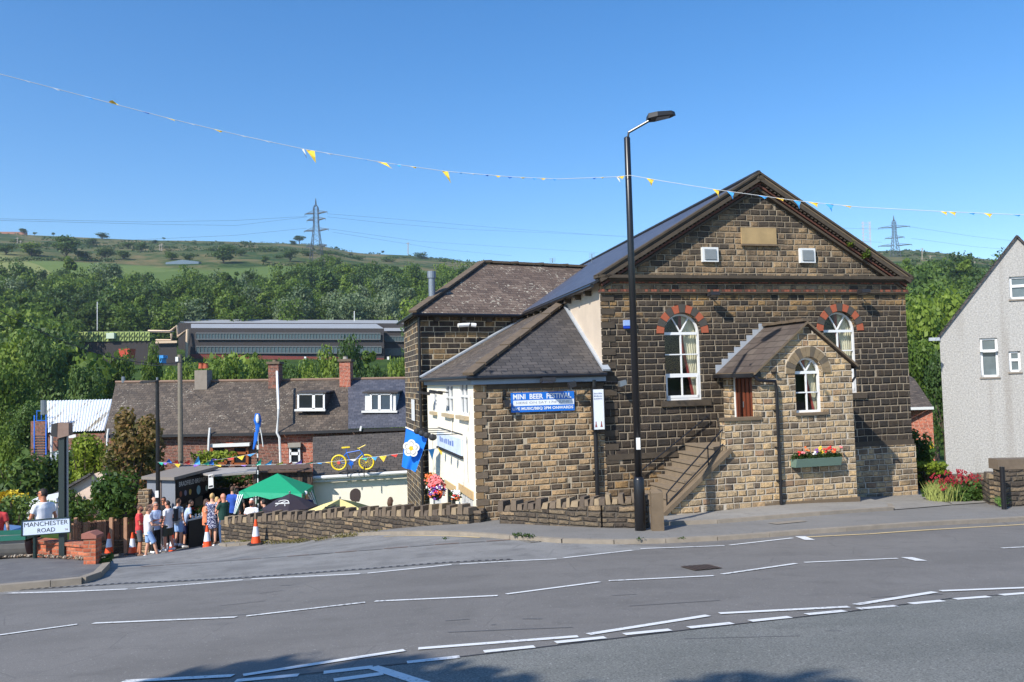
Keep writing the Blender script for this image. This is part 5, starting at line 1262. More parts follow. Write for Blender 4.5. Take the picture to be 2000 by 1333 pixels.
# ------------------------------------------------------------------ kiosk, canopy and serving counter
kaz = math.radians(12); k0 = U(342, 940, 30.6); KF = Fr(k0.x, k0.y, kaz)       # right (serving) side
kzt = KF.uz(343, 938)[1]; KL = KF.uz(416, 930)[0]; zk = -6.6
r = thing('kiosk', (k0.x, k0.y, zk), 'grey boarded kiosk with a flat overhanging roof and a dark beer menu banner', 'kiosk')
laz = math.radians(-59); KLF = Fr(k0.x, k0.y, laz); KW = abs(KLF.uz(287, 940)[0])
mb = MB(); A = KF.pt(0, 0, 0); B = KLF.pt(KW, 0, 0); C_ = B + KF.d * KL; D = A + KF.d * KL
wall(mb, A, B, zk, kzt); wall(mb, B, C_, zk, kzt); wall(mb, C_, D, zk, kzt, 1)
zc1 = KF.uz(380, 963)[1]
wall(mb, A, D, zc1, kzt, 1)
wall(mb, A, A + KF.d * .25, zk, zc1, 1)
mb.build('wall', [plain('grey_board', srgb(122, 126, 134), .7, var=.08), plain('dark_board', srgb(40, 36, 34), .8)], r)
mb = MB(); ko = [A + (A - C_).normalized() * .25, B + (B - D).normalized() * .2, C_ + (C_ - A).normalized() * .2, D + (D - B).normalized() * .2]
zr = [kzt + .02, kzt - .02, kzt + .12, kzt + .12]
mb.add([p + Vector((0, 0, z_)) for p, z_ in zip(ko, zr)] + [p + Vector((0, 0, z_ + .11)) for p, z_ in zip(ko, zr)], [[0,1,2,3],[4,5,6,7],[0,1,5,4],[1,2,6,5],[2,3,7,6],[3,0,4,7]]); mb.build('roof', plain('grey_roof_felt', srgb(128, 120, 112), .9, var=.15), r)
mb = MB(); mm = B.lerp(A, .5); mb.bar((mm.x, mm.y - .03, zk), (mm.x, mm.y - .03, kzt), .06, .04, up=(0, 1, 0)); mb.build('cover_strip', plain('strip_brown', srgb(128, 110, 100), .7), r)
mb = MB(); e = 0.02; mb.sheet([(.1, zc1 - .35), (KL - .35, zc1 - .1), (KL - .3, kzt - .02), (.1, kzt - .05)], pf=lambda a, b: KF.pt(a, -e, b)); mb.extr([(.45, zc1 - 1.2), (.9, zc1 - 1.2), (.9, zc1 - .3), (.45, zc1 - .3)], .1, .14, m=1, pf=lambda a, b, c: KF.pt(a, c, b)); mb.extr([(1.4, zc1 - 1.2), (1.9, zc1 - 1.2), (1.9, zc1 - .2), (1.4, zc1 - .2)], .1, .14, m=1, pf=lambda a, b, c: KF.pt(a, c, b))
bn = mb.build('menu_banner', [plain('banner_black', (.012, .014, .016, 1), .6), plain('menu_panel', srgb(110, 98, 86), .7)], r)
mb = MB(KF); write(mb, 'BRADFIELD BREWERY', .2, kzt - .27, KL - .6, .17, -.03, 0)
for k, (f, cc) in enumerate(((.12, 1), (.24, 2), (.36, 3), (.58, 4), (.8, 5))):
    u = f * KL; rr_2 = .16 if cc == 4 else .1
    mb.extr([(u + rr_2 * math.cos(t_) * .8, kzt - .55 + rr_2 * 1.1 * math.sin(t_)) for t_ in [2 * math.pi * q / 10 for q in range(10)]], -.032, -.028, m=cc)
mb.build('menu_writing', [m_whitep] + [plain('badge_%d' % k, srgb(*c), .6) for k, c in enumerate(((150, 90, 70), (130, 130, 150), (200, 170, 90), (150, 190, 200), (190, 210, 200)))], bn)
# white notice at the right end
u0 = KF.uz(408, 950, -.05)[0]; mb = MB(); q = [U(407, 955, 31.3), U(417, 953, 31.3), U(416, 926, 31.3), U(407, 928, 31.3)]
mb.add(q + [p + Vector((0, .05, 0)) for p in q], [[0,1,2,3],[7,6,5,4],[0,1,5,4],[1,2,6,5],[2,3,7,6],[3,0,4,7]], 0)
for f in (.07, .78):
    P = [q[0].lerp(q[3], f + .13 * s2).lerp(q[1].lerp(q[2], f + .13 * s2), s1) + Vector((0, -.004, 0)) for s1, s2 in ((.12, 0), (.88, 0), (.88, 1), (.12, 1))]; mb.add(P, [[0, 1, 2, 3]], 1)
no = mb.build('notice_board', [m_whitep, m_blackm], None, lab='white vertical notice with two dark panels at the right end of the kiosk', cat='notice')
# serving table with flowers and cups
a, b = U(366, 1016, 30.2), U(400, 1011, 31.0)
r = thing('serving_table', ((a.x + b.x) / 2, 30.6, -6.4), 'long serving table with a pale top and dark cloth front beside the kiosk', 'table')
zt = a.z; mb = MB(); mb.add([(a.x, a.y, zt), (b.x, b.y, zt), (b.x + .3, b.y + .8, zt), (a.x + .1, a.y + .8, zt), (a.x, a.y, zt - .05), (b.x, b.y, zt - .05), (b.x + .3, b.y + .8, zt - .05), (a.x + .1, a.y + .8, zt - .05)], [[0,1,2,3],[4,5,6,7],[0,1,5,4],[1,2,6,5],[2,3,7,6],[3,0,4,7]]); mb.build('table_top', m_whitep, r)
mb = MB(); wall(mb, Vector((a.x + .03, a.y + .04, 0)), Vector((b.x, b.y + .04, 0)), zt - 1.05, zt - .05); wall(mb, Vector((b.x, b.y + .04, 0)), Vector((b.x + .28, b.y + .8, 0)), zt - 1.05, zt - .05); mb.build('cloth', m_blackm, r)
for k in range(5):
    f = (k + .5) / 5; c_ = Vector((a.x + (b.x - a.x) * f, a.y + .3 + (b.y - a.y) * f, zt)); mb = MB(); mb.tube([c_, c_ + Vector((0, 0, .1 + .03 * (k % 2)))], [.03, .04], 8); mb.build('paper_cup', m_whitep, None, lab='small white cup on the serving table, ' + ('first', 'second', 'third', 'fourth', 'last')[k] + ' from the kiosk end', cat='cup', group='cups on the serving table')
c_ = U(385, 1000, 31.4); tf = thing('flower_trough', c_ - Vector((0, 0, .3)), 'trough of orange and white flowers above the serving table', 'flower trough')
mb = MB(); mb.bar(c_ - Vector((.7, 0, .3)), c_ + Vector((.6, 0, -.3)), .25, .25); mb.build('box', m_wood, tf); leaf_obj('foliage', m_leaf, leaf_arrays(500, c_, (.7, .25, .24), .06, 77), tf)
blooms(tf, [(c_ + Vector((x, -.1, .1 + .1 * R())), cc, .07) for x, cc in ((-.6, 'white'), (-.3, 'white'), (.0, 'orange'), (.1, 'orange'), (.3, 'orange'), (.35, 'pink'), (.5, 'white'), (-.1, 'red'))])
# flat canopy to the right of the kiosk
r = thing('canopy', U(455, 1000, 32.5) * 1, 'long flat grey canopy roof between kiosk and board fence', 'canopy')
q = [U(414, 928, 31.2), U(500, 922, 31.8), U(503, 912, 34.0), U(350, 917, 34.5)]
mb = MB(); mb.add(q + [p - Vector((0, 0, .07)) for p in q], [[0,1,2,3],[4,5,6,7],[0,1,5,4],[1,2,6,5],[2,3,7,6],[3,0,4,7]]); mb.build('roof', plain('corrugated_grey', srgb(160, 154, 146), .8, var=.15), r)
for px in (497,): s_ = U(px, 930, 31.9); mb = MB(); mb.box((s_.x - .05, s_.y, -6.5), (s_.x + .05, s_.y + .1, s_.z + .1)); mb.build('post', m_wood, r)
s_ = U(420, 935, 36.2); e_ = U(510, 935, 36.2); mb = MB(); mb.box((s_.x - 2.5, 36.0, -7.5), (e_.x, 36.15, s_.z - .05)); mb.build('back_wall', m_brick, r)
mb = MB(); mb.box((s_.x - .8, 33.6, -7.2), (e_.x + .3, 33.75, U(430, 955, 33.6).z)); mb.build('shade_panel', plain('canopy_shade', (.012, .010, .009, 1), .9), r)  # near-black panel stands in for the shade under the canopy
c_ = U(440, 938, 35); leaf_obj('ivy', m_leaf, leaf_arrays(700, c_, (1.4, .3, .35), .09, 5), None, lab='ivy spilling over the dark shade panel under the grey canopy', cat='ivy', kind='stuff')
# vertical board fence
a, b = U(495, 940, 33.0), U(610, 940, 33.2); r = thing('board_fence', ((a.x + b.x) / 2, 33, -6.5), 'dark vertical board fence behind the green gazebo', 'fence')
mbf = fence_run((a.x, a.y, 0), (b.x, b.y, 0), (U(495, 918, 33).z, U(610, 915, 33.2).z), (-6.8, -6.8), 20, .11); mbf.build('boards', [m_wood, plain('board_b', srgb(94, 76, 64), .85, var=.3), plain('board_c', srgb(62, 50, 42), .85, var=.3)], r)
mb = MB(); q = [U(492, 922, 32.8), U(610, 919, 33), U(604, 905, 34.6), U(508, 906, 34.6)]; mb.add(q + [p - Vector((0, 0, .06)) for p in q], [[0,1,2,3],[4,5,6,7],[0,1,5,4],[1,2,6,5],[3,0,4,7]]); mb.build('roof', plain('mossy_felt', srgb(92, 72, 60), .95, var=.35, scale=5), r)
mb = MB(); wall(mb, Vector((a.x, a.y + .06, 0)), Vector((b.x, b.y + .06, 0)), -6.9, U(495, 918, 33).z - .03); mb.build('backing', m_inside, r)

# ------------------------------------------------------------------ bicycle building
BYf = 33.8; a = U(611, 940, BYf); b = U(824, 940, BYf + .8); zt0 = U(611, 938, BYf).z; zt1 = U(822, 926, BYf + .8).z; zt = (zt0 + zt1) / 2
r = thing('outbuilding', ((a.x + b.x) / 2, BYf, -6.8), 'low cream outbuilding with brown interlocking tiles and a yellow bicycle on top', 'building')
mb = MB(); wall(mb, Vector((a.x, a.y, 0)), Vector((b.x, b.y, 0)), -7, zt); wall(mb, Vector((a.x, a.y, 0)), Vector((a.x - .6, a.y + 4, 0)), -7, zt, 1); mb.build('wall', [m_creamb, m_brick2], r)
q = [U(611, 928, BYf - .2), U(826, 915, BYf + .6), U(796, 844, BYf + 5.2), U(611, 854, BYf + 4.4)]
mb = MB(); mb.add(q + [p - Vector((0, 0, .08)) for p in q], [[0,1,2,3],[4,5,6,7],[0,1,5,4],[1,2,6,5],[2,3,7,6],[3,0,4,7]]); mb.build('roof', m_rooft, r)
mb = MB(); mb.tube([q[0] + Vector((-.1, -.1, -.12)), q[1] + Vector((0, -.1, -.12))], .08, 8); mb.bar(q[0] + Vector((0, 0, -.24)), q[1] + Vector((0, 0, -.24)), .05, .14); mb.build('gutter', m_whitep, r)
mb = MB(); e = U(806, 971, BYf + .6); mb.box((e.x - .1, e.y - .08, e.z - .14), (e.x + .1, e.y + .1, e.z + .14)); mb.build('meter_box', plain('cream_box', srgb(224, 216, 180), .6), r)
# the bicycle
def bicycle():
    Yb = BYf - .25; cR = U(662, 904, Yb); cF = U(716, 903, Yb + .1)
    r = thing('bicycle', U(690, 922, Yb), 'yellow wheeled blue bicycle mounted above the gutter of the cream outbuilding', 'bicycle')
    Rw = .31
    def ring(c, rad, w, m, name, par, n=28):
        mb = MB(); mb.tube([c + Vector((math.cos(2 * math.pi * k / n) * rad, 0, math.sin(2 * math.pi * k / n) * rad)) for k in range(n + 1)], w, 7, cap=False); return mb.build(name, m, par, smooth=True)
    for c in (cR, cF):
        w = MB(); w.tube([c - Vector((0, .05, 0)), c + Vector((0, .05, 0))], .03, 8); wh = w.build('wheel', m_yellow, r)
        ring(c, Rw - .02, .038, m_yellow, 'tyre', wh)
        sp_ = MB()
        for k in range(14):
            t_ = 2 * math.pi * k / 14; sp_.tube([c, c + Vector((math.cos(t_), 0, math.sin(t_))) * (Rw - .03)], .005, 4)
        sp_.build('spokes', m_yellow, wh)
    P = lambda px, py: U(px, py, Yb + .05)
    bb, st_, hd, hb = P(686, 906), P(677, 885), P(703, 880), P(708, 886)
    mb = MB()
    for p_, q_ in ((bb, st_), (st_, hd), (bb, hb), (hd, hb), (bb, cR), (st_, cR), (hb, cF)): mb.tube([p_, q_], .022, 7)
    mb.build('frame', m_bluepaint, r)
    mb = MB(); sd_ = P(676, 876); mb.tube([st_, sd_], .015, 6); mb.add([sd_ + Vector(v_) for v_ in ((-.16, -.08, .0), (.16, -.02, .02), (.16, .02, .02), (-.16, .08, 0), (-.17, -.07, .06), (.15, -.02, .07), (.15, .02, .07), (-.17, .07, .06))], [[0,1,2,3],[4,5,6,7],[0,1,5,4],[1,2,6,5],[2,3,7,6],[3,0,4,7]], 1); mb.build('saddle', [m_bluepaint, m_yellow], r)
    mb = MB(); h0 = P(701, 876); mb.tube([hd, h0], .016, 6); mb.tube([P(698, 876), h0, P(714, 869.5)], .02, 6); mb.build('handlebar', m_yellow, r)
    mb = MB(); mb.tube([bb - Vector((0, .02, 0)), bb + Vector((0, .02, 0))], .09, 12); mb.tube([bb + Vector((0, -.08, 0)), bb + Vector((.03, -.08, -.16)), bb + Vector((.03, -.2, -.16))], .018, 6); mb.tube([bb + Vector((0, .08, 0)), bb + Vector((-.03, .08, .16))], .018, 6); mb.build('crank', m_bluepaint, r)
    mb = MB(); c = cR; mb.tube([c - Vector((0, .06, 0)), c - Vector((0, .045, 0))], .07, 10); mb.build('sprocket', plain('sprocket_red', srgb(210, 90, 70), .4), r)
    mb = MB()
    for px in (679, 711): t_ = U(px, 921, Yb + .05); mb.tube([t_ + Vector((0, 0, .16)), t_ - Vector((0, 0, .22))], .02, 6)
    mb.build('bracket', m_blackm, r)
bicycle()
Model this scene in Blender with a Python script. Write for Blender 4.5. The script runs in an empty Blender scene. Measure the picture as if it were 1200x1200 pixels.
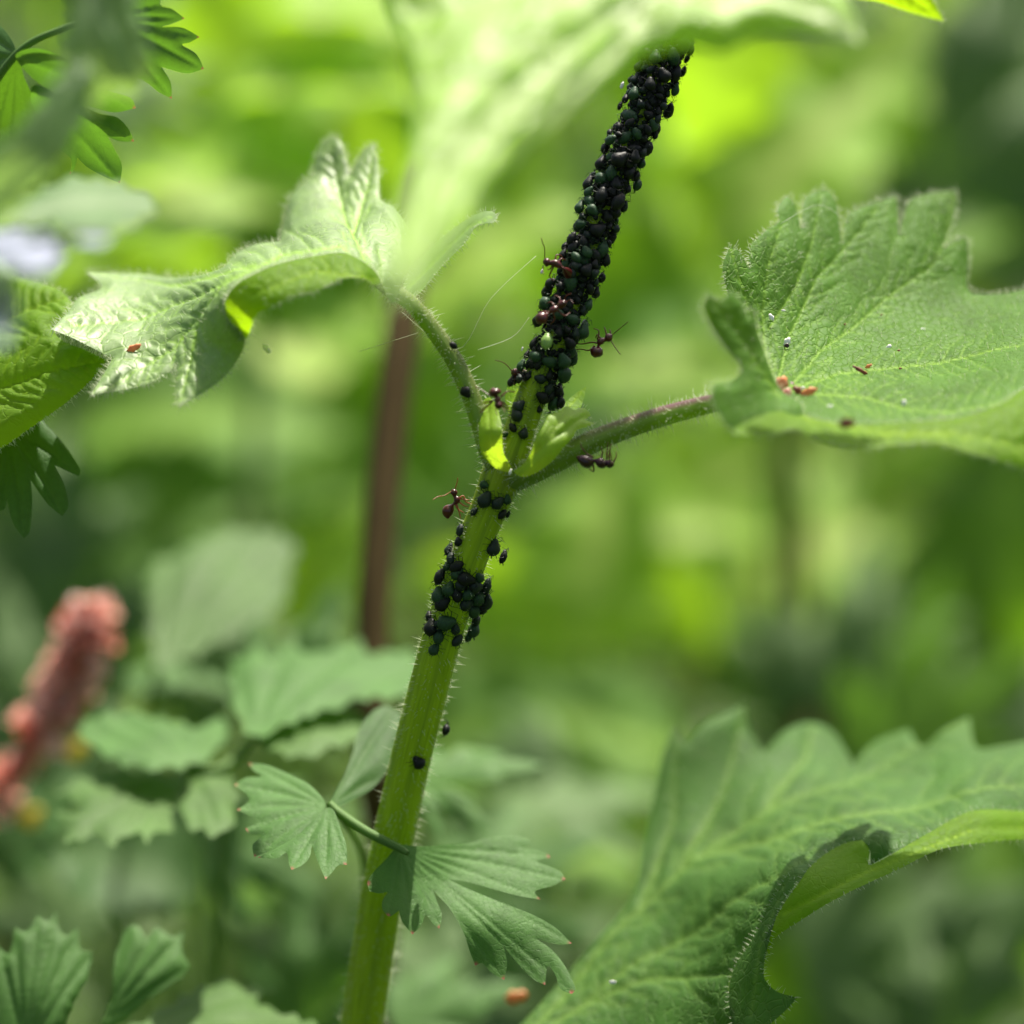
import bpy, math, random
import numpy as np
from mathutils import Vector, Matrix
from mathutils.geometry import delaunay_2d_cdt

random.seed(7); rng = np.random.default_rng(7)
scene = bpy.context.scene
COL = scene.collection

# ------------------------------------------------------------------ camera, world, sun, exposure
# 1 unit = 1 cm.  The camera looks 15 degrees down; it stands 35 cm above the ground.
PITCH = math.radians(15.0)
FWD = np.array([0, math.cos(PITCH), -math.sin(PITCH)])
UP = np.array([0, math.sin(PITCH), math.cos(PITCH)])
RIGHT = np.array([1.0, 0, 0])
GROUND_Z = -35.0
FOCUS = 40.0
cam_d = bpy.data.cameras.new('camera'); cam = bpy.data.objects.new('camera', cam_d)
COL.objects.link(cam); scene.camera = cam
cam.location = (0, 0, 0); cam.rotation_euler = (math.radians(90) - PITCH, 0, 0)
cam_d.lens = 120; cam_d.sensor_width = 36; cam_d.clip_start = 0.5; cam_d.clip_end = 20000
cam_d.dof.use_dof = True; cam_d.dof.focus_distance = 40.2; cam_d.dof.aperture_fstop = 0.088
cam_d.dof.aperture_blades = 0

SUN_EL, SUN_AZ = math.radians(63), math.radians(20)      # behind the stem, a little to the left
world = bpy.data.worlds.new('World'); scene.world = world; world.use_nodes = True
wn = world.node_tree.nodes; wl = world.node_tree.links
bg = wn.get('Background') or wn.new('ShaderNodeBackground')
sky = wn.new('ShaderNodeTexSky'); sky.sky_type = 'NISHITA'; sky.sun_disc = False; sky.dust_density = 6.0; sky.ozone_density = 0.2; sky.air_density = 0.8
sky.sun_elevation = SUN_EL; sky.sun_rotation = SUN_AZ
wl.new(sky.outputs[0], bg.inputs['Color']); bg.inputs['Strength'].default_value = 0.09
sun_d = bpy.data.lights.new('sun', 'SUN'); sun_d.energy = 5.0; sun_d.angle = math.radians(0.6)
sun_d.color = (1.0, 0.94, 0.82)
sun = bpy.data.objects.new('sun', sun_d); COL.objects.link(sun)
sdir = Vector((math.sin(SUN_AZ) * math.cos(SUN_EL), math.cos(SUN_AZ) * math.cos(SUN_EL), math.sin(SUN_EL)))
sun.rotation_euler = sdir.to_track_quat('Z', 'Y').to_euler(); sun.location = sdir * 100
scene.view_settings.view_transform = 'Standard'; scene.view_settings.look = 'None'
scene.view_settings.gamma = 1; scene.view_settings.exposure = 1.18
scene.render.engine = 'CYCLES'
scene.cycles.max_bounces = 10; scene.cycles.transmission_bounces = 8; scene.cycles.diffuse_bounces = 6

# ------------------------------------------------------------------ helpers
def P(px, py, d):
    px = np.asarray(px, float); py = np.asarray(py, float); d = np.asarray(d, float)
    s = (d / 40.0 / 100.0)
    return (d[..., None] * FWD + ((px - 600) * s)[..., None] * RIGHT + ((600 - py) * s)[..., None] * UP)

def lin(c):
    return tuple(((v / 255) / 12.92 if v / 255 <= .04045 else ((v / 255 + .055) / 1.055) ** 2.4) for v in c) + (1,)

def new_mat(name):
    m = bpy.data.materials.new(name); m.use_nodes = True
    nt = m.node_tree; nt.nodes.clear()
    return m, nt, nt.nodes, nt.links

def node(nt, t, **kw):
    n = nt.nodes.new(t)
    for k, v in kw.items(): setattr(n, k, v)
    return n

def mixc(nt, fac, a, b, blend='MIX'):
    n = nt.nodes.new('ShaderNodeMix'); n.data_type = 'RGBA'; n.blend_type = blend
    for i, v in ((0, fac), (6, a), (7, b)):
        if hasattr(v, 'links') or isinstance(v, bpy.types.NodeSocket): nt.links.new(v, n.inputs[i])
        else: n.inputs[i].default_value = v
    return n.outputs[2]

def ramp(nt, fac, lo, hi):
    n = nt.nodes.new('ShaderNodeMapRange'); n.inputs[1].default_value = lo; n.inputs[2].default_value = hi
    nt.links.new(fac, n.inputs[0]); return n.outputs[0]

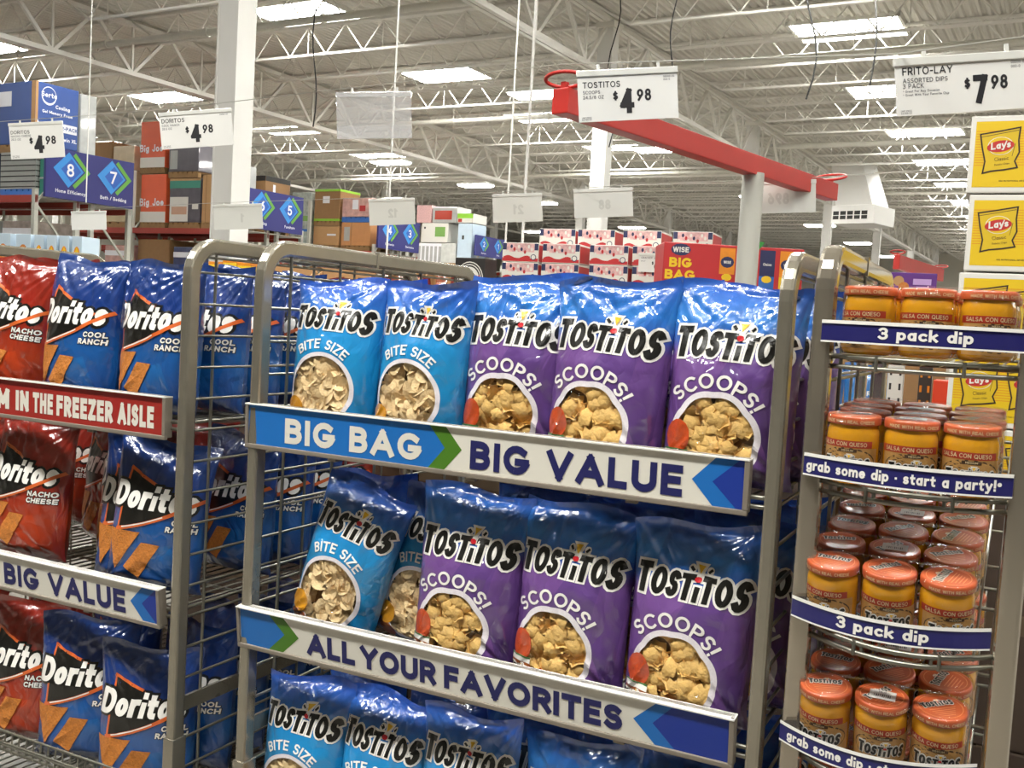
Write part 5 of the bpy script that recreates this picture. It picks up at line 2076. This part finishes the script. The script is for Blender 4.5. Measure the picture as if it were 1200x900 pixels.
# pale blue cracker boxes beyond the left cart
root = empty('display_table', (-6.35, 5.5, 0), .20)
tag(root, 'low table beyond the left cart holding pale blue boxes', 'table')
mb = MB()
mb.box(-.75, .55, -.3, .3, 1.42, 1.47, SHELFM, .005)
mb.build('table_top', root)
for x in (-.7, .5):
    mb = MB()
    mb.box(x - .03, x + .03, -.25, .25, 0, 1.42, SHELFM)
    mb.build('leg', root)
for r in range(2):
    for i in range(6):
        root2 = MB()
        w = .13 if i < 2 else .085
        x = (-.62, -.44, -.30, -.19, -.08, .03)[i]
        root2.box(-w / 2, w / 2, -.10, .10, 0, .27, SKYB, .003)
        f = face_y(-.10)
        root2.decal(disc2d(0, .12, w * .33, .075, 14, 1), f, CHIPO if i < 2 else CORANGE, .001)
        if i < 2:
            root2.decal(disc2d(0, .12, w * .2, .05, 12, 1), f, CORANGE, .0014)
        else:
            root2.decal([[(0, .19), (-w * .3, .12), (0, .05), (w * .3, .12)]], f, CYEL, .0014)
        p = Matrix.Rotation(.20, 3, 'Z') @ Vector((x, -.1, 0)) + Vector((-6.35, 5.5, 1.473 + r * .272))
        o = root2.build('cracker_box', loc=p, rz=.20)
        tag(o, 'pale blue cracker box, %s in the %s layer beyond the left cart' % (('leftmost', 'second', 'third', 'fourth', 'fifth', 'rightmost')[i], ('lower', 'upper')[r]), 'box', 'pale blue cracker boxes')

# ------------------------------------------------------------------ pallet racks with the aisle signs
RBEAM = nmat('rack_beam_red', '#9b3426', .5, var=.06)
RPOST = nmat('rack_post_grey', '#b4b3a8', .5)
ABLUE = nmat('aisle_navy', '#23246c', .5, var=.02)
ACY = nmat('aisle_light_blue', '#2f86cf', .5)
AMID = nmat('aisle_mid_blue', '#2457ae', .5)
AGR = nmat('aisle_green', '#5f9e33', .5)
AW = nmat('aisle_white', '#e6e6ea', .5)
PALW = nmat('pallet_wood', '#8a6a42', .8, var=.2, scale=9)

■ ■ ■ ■

_What you have to do_: Everything from the line with "Model this scene" down to the line with "from mathutils.geometry import" in the data above should be copied exactly, with both end lines kept and the pictures left out.

_The solution_:
Model this scene in Blender with a Python script. Write for Blender 4.5. The script runs in an empty Blender scene. Measure the picture as if it were 1200x1200 pixels.
import bpy, math, random
import numpy as np
from mathutils import Vector, Matrix
from mathutils.geometry import delaunay_2d_cdt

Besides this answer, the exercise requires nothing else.